A large envelope element covers the building like a blanket, drawing together its various functions and structures. This surface folds out on either side of the control tower, tracing a marked curve that is the most distinctive feature of the design.
The patchwork of finishes (plant-based, timber, and lacquered micro-perforated steel sheet) offers a mix of textures and tones, echoing the character of the surrounding agricultural landscape and linking the airport to the territory where it is sited. A COR-TEN steel plate edge spans the thickness of the roof, structure, and false ceiling layers, clearly defining a thick plane that overhangs the façades.
The single-floor terminal building filters users from the land side to the air side and
vice versa. This one-floor design means all user traffic is on the same level. The main
lobby takes advantage of the greater free height, the luminosity created by the undulating borders of the roof, and the visual relationship to the exterior, linking the
various spaces and ensuring that passengers are always oriented.
A floor-to-ceiling glass curtain wall delimits the passenger area. Thanks to a system that
supports the curtain wall from above, terminal users have an unobstructed view at eye level. The deep overhang of the roof and efficient solar control glass provide optimal solar protection without the need for any additional elements.
Two opaque technical blocks, understood as compact volumes covered by the higher order of the roof, house areas that need to be separated from the open spaces.
The control tower is linked to the other bodies by the folding of the roof, which creates a double translucent skin that homogenises and protects interior openings.

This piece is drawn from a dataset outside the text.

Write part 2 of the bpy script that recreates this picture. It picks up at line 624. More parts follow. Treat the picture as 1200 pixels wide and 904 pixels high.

The fanal of the control tower whose geometry and materials cannot be varied is treated as one more technical element of the complex. The fact that the architecture of the tower responds effectively to aeronautical, territorial and landscape requirements sets the Alguaire Airport apart from most buildings of this type.
The large roof structure that distinguishes the building is also its main environmental
feature. The various finishes provide thermal inertia and ventilation in response to solar radiation; reinforced thermal insulation minimises energy loss through the most
sensitive plane of the building; areas of vegetation provide a degree of continuity in
terms of the buildings footprint in the landscape; and the cantilever of the roof protects the interior from direct exposure to the suns rays. This combination of simple architectural measures suited to the character of the project is sufficient to achieve a class B energy rating.